There is a seriously good essay by Joshua Hawley on modern-day American Pelagianism in Christianity Today; the above passage is an excerpt.

For those who don’t know, Pelagius was a heretic condemned by the Church at the Council of Ephesus (but, as pointed out above, he was supported by Roman elites probably because his philosophy validated their privilege and power) for his teachings that one could emancipate themself from familial, societal, ecological, and ecclesial relationships (and even from God!), through ones own personal, liberatory, and meritocratic deeds. As much as I do tend to argue with…Calvinists, for instance…about how Orthodoxy has always been a wide stream with multifarious and diverse beliefs when they throw around the H-word willy nilly and accuse people from different flavors of Christianity of not being “Christian,” cases like this make it extremely hard to not be sympathetic with the Othodox council.

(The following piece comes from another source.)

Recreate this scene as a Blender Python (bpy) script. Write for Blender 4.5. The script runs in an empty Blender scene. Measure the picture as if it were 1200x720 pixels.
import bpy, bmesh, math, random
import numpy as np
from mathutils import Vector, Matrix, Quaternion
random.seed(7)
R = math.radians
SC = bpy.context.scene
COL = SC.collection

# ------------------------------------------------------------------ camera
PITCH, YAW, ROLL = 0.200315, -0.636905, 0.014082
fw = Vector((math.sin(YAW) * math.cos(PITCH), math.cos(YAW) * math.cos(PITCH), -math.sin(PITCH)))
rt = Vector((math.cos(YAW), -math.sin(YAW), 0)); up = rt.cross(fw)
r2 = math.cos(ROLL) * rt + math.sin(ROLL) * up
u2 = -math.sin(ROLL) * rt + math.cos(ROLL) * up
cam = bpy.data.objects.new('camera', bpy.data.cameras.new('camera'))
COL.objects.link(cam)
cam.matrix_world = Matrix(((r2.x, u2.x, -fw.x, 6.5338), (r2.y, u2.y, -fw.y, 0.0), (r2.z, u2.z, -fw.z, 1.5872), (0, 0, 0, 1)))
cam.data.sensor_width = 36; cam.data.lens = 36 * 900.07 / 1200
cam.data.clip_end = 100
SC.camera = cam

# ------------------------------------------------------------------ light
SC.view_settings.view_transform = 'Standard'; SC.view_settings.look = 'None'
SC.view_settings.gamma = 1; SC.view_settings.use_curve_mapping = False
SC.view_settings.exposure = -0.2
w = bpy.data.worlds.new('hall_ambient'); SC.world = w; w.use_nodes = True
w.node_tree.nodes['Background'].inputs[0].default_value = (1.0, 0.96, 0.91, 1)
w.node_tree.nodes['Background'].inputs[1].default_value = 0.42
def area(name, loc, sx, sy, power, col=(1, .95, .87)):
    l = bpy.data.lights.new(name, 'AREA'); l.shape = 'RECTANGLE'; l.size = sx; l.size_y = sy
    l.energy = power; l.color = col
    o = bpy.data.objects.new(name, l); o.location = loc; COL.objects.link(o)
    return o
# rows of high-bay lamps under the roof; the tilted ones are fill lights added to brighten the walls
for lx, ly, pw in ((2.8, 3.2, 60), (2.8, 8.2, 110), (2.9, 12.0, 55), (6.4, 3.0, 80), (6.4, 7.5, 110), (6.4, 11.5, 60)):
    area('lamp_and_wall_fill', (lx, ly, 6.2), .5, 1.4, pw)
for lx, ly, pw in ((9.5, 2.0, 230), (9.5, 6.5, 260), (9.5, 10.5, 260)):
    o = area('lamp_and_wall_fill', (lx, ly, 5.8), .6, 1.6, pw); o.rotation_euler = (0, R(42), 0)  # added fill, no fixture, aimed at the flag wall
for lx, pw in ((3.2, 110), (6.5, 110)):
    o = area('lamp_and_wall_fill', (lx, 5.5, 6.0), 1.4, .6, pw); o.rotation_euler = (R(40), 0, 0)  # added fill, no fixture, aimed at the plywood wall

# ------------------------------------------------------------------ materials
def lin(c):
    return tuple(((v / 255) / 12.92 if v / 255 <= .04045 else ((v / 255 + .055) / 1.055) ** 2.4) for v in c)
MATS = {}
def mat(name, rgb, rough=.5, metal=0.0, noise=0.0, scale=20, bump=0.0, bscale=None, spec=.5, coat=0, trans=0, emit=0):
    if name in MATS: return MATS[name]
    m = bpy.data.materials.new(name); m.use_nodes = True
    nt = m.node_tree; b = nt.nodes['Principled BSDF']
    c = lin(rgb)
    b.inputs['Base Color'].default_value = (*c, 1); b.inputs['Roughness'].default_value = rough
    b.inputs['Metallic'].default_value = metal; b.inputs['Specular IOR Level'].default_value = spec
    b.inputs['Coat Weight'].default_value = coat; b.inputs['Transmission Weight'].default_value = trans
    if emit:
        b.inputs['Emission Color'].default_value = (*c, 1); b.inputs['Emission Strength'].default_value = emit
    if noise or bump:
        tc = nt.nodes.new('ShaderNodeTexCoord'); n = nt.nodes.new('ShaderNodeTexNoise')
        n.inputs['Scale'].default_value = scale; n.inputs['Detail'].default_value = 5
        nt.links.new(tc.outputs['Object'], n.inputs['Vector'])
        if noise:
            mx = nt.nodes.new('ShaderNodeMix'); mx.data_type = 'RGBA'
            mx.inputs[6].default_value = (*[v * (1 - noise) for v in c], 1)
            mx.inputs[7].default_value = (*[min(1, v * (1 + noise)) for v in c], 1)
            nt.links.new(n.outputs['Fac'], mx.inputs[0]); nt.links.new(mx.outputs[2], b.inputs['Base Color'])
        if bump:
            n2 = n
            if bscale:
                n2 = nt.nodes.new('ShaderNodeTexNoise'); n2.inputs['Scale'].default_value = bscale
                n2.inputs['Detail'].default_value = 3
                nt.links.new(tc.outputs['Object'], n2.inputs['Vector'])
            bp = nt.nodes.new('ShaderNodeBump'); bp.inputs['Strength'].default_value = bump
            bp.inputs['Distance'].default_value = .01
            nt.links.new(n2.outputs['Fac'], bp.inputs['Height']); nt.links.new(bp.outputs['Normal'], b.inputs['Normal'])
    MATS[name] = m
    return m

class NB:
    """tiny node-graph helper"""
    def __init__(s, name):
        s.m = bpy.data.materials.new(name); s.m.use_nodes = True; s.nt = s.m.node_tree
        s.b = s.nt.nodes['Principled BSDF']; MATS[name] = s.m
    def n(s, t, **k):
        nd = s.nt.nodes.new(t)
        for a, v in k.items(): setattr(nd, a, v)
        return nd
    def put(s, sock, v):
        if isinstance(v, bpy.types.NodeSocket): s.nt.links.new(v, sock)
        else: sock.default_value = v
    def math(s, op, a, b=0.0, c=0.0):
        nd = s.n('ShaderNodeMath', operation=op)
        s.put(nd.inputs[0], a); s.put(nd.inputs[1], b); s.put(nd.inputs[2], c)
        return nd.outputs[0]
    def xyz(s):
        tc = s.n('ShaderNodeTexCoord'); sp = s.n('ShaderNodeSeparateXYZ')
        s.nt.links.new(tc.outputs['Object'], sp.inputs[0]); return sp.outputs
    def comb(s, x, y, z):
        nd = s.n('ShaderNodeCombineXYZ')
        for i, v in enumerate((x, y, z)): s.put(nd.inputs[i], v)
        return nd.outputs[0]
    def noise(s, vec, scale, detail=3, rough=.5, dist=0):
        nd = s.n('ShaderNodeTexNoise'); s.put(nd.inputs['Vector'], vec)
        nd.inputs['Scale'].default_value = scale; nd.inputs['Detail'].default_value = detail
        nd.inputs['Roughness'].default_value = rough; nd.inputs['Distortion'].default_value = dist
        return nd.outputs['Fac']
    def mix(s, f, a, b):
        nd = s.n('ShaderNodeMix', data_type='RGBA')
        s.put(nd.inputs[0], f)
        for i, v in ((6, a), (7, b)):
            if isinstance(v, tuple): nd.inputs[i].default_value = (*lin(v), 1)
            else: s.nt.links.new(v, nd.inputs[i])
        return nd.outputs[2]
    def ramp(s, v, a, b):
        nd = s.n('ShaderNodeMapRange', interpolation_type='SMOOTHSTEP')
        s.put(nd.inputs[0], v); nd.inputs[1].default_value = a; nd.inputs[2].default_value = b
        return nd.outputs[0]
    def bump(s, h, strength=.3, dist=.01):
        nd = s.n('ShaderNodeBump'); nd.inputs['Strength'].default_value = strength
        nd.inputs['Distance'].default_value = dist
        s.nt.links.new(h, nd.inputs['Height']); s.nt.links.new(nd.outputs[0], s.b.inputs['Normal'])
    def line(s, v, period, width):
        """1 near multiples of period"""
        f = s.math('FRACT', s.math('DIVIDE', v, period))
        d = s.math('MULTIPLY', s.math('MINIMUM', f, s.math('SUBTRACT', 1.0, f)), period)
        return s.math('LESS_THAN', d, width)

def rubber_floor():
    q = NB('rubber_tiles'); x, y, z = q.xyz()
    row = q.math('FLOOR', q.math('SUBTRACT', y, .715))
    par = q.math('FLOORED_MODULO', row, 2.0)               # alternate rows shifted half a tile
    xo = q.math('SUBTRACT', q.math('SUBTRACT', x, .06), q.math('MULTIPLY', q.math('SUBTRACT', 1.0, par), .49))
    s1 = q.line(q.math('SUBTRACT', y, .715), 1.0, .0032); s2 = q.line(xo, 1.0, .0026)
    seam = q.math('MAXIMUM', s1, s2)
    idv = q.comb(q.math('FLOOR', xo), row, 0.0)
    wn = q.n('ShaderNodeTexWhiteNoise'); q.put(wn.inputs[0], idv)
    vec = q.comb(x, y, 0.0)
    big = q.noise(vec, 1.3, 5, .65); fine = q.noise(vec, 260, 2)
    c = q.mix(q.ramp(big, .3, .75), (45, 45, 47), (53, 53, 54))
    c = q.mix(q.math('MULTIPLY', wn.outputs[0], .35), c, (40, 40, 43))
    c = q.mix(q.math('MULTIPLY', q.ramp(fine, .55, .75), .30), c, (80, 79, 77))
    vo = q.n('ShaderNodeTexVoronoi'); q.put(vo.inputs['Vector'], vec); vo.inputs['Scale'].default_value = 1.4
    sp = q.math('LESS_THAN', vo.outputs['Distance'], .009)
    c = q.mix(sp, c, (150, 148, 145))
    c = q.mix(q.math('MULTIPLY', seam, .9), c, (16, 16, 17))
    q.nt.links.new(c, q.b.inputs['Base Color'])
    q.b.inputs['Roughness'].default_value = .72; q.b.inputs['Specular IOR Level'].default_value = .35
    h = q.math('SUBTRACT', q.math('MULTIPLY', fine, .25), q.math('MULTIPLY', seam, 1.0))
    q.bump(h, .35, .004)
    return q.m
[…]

The parallels Hawley makes between Pelagianism and modern-day, rugged, rapacious, American individualism and meritocracy (e.g. Ayn Rand style libertarianism), and the subsequent implications of the warped philosophy, are eye-opening to say the least. Even the whole notion of individual salvation apart from the Church, famously espoused by Evangelical Christianity (a personal relationship with Jesus) is quite a deviation from the Orthodox teaching of extra ecclesiam nulla salus (apart from the Church there is no salvation). It does seem reasonable to consider the idea of “individual salvation” apart from the Church as a heretical and uniquely Modern and American Evengelical invention…the doctrine of “all salvation comes from Christ the Head through the Church which is His Body” is still in the Catholic and Orthodox catechism I believe, as well as in many mainline protestant catechisms, and it seems to imply that Christian salvation is fundamentally social in nature. Obviously, I as an ecumenical Christian, and religious naturalist (a panentheist), interpret “His Body” to mean the natural world and everything in it, but this still puts me at odds with an atomist individualist mindset.

Anyway, I completely agree with Hawley that Pelagius fundamentally misunderstood the Cross. “The Cross,” Hawley writes, “announces the weakness and need of every person. And that means it excludes the boasting and the pride of the few. […] The Cross says the talented, the well-born, the well-educated do not deserve special privileges. They are not more valuable than anyone else. The call of God comes to every person and the power of God is poured out on all who believe.” Amen.